During the years that I have written this column, I have rarely referred to the fact that I belong to a religious order, the Oblates of Mary Immaculate. That omission is not, I hope, an unconscious evasion since being an Oblate is, I assure you, something of which I am quite proud.
However, I rarely flag the fact that I am a priest and a member of a religious order because my belief is that what I say here and elsewhere should have to ground itself on other things.
In this column, however, I want to speak about the Oblates of Mary Immaculate, not, first of all, because I am one, but because what the founder of the Oblates had to say about Christian life and spirituality is, like the legacy that has been left us by Bernard, Francis, Dominic, Angel Merici, Ignatius of Loyola, Vincent de Paul and other great religious founders, something that has value and challenge for the entire community. The Oblates of Mary Immaculate, more commonly referred to simply as the Oblates, were founded in France by Eugene de Mazenod (1779- 1861). A French bishop of aristocratic origins (whom some popular myths identify with the bishop in Les Miserables), de Mazenod was a man whose personality ran somewhat naturally in the direction of the stern, the introverted, the strongly inner-directed, the mystical and the single-minded.
He wasn’t the type of person who would be most people’s first choice for light dinner conversation, but he was the type of person who is often God’s first choice to found religious orders.
Soren Kierkegaard once stated that “to be a saint is to will the one thing.” De Mazenod clearly did that and, in his case, the one thing had a number of aspects to it that taken together form the basis of a very rich and balanced spirituality… one which, to my mind, rightly emphasizes some aspects of Christian discipleship which are much needed today.
De Mazenod’s first emphasis was community. For him, a good life is not just one of individual greatness; it is a life that evokes the power inherent within community. He was a firm believer in the axiom: what we dream alone remains a dream, what we dream with others can become a reality.
In his view, compassion becomes effective when it becomes collective, when it issues forth from a group rather than just from an individual. Alone, we can make a splash but not a difference! He founded a religious order because he deeply believed this.
If someone, in the face of all the issues confronting the world and the church today, were to ask de Mazenod: “What’s the one single thing I might do to help make a difference?” He would reply: “Connect yourself with others of sincere will within community, around the person of Christ. Alone you cannot save the world. Together we can!
Second, he believed that any healthy spirituality makes a deep marriage between contemplation and justice. His own exact expression of this, judged in the light of all our contemporary sensitivities, is perhaps flawed and in need of re-articulation, but his key principle is perennially valid: Only an action that issues forth from a life that is rooted in prayer and deep interiority will be truly prophetic and effective.
Conversely, all true prayer and genuine interiority will burst forth in action, especially action for justice and the poor.
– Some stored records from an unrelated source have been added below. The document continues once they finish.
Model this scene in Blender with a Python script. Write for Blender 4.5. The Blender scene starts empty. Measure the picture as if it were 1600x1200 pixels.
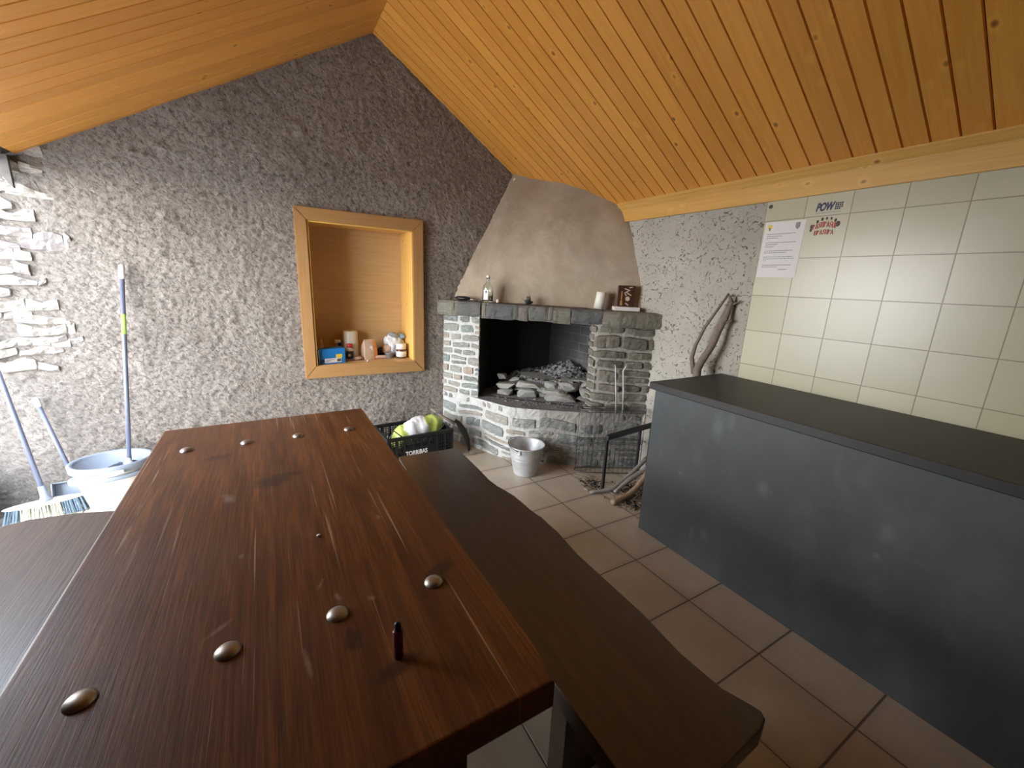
import bpy, bmesh, math, random
from mathutils import Vector, Matrix, noise
D = bpy.data; SC = bpy.context.scene; COL = SC.collection
PI = math.pi; random.seed(7)

# ------------------------------------------------------------------ camera
CAM_H = 1.418
yaw, pitch, roll = 0.5389205, 0.2378554, 0.0430025
fwd = Vector((math.sin(yaw)*math.cos(pitch), math.cos(yaw)*math.cos(pitch), -math.sin(pitch)))
r0 = Vector((math.cos(yaw), -math.sin(yaw), 0)); u0 = r0.cross(fwd)
rt = r0*math.cos(roll) + u0*math.sin(roll); up = u0*math.cos(roll) - r0*math.sin(roll)
cd = D.cameras.new('camera'); cam = D.objects.new('camera', cd); COL.objects.link(cam)
cd.sensor_fit = 'HORIZONTAL'; cd.sensor_width = 36; cd.lens = 646.398/1600*36
cd.clip_start = 0.02; cd.clip_end = 200
M = Matrix((rt, up, -fwd)).transposed().to_4x4(); M.translation = Vector((0, 0, CAM_H))
cam.matrix_world = M; SC.camera = cam

# ------------------------------------------------------------------ world, light, exposure
w = D.worlds.new('world'); SC.world = w; w.use_nodes = True
bg = w.node_tree.nodes['Background']
bg.inputs[1].default_value = 13.0
wt = w.node_tree; wc = wt.nodes.new('ShaderNodeTexCoord'); ws = wt.nodes.new('ShaderNodeSeparateXYZ'); wr_ = wt.nodes.new('ShaderNodeValToRGB')
wt.links.new(wc.outputs['Generated'], ws.inputs[0]); wt.links.new(ws.outputs[2], wr_.inputs[0]); wt.links.new(wr_.outputs[0], bg.inputs[0])
wr_.color_ramp.elements[0].position = 0.0; wr_.color_ramp.elements[0].color = (1, 1, 1, 1)        # horizon set bright, zenith dimmed, to balance interior against outer wall
wr_.color_ramp.elements[1].position = .75; wr_.color_ramp.elements[1].color = (.30, .36, .46, 1)
SC.view_settings.view_transform = 'Standard'; SC.view_settings.look = 'None'
SC.view_settings.exposure = 0.85; SC.view_settings.gamma = 1; SC.view_settings.use_curve_mapping = False

def portal(loc, rot, sx, sy):
    l = D.lights.new('portal', 'AREA'); l.shape = 'RECTANGLE'; l.size = sx; l.size_y = sy
    l.cycles.is_portal = True
    o = D.objects.new('portal', l); o.location = loc; o.rotation_euler = rot; COL.objects.link(o)
OP0, OP1 = 1.52, 3.45      # the open side of the shelter, along Y, at X = XL
XL = -1.06
portal((XL-0.1, (OP0+OP1)/2, 1.0), (0, -PI/2, 0), 2.0, OP1-OP0)

# ------------------------------------------------------------------ geometry helpers
def obj(name, bm, m, parent=None, smooth=False):
    me = D.meshes.new(name); bm.normal_update(); bm.to_mesh(me); bm.free()
    o = D.objects.new(name, me); COL.objects.link(o)
    for x in (m if isinstance(m, (list, tuple)) else [m]): me.materials.append(x)
    if smooth:
        for p in me.polygons: p.use_smooth = True
    if parent is not None:
        o.parent = parent
        o.matrix_parent_inverse = Matrix.Translation(parent.location).inverted() if parent.parent is None else Matrix.Identity(4)
        if parent.parent is not None:
            o.matrix_parent_inverse = Matrix.Identity(4)
    return o
def thing(name, label, cat, loc=(0, 0, 0), group=None):
    o = D.objects.new(name, None); COL.objects.link(o); o.location = loc
    o.empty_display_size = .05
    o['label'] = label; o['category'] = cat
    if group: o['group'] = group
    return o
def tag(o, label, cat, group=None, kind=None):
    o['label'] = label; o['category'] = cat
    if group: o['group'] = group
    if kind: o['kind'] = kind
    return o
def struct(name, bm, m, smooth=False, parent=None):
    o = obj(name, bm, m, parent, smooth)
    if parent is None: o['kind'] = 'structure'
    return o
def B(): return bmesh.new()
def box(bm, x0, x1, y0, y1, z0, z1, bev=0, M=None, mi=0):
    vs = [bm.verts.new((x, y, z)) for x in (x0, x1) for y in (y0, y1) for z in (z0, z1)]
    F = []
    for f in ((0,1,3,2),(4,6,7,5),(0,4,5,1),(2,3,7,6),(0,2,6,4),(1,5,7,3)):
        F.append(bm.faces.new([vs[i] for i in f]))
    for f in F: f.material_index = mi
    if bev:
        es = list({e for f in F for e in f.edges})
        r = bmesh.ops.bevel(bm, geom=es, offset=bev, segments=2, affect='EDGES', profile=.5)
        vs = list({v for f in r['faces'] for v in f.verts} | {v for v in vs if v.is_valid})
    if M is not None: bmesh.ops.transform(bm, matrix=M, verts=vs)
    return vs
def prism(bm, pts, z0, z1, bev=0):
    a = [bm.verts.new((p[0], p[1], z0)) for p in pts]; b = [bm.verts.new((p[0], p[1], z1)) for p in pts]
    n = len(pts); fs = [bm.faces.new(a[::-1]), bm.faces.new(b)]
    for i in range(n): fs.append(bm.faces.new((a[i], a[(i+1) % n], b[(i+1) % n], b[i])))
    if bev:
        es = list(fs[0].edges) + list(fs[1].edges)
        bmesh.ops.bevel(bm, geom=es, offset=bev, segments=3, affect='EDGES', profile=.5)
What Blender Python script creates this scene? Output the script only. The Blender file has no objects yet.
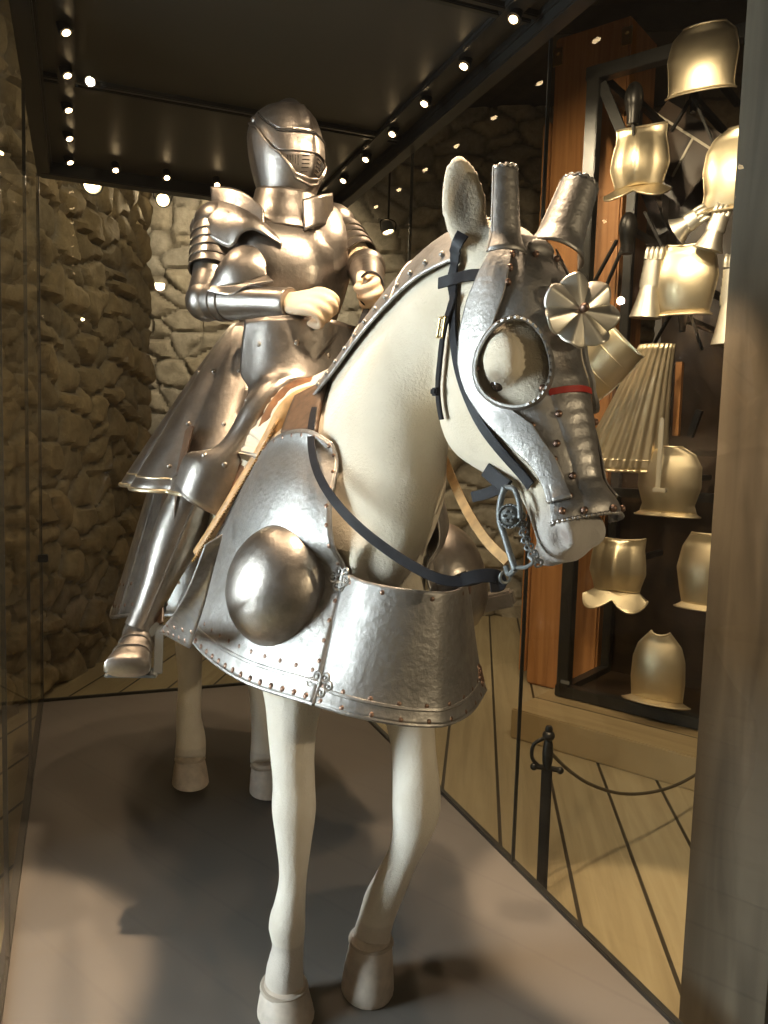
import bpy, bmesh, math, random
import numpy as np
from mathutils import Vector, Matrix, noise
from mathutils.bvhtree import BVHTree
V=Vector
random.seed(7)
SC=bpy.context.scene
COL=SC.collection
PI=math.pi
rad=math.radians

# ------------------------------------------------------------------ materials
def nt(name):
    m=bpy.data.materials.new(name); m.use_nodes=True
    t=m.node_tree; p=t.nodes['Principled BSDF']
    return m,t,p
def noise_node(t,scale,detail=4,rough=.55,coord='Object'):
    tc=t.nodes.new('ShaderNodeTexCoord'); n=t.nodes.new('ShaderNodeTexNoise')
    n.inputs['Scale'].default_value=scale; n.inputs['Detail'].default_value=detail; n.inputs['Roughness'].default_value=rough
    t.links.new(tc.outputs[coord],n.inputs['Vector']); return n
def ramp(t,src,stops):
    r=t.nodes.new('ShaderNodeValToRGB'); e=r.color_ramp.elements
    while len(e)<len(stops): e.new(.5)
    for k,(p,c) in zip(e,stops): k.position=p; k.color=(*c,1)
    t.links.new(src,r.inputs['Fac']); return r
def bump(t,p,src,strength,dist=.01):
    b=t.nodes.new('ShaderNodeBump'); b.inputs['Strength'].default_value=strength; b.inputs['Distance'].default_value=dist
    t.links.new(src,b.inputs['Height']); t.links.new(b.outputs['Normal'],p.inputs['Normal']); return b
def simple(name,col,rough=.5,metal=0,nscale=0,var=.15,bmp=0,spec=.5):
    m,t,p=nt(name); p.inputs['Base Color'].default_value=(*col,1); p.inputs['Roughness'].default_value=rough
    p.inputs['Metallic'].default_value=metal; p.inputs['Specular IOR Level'].default_value=spec
    if nscale:
        n=noise_node(t,nscale)
        r=ramp(t,n.outputs['Fac'],[(.3,tuple(c*(1-var) for c in col)),(.7,tuple(min(1,c*(1+var)) for c in col))])
        t.links.new(r.outputs['Color'],p.inputs['Base Color'])
        if bmp: bump(t,p,n.outputs['Fac'],bmp,.004)
    return m
def steel(name,col,r0,r1,scale=9,bmp=.12,dark=.75):
    m,t,p=nt(name); p.inputs['Metallic'].default_value=1
    n=noise_node(t,scale,6,.65)
    r=ramp(t,n.outputs['Fac'],[(.32,tuple(c*dark for c in col)),(.68,col)])
    t.links.new(r.outputs['Color'],p.inputs['Base Color'])
    rr=t.nodes.new('ShaderNodeMapRange'); rr.inputs['From Min'].default_value=.3; rr.inputs['From Max'].default_value=.7
    rr.inputs['To Min'].default_value=r1; rr.inputs['To Max'].default_value=r0
    t.links.new(n.outputs['Fac'],rr.inputs['Value']); t.links.new(rr.outputs['Result'],p.inputs['Roughness'])
    n2=noise_node(t,scale*4,3,.6); bump(t,p,n2.outputs['Fac'],bmp,.004)
    return m
M={}
M['steel']=steel('polished_steel',(.42,.375,.335),.29,.46,16,.25,.62)
M['horse_steel']=steel('aged_steel',(.43,.405,.38),.40,.62,18,.40,.58)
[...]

Third, de Mazenod, in his own life and in the spirituality he laid out for the Oblates, made the preferential option for the poor. He did this not because (as is so often the case today) it is the politically correct thing to do, but because it is the correct thing to do (period).
His belief was simple and clear—as Christians, we are called to be with and work with those that nobody else wants to be with and work with!
Finally, in his life and in the ideal he laid out, de Mazenod brought together two seemingly contradictory tendencies: a deep love for the institutional church and the capacity to prophetically challenge it at the same time. He loved the church, believed in it and suggested that it was the noblest thing for which one might die.
At the same time though, he wasn’t afraid to publicly speak of the church’s faults or to admit that, this side of the parousia, the church needs constant challenge and self-criticism… and he was willing to offer it!
His personality was very different from mine. I doubt that he and I are two persons who would spontaneously like each other. But that is incidental. I am proud of his legacy… and enough convinced of his spirituality to give my life to it.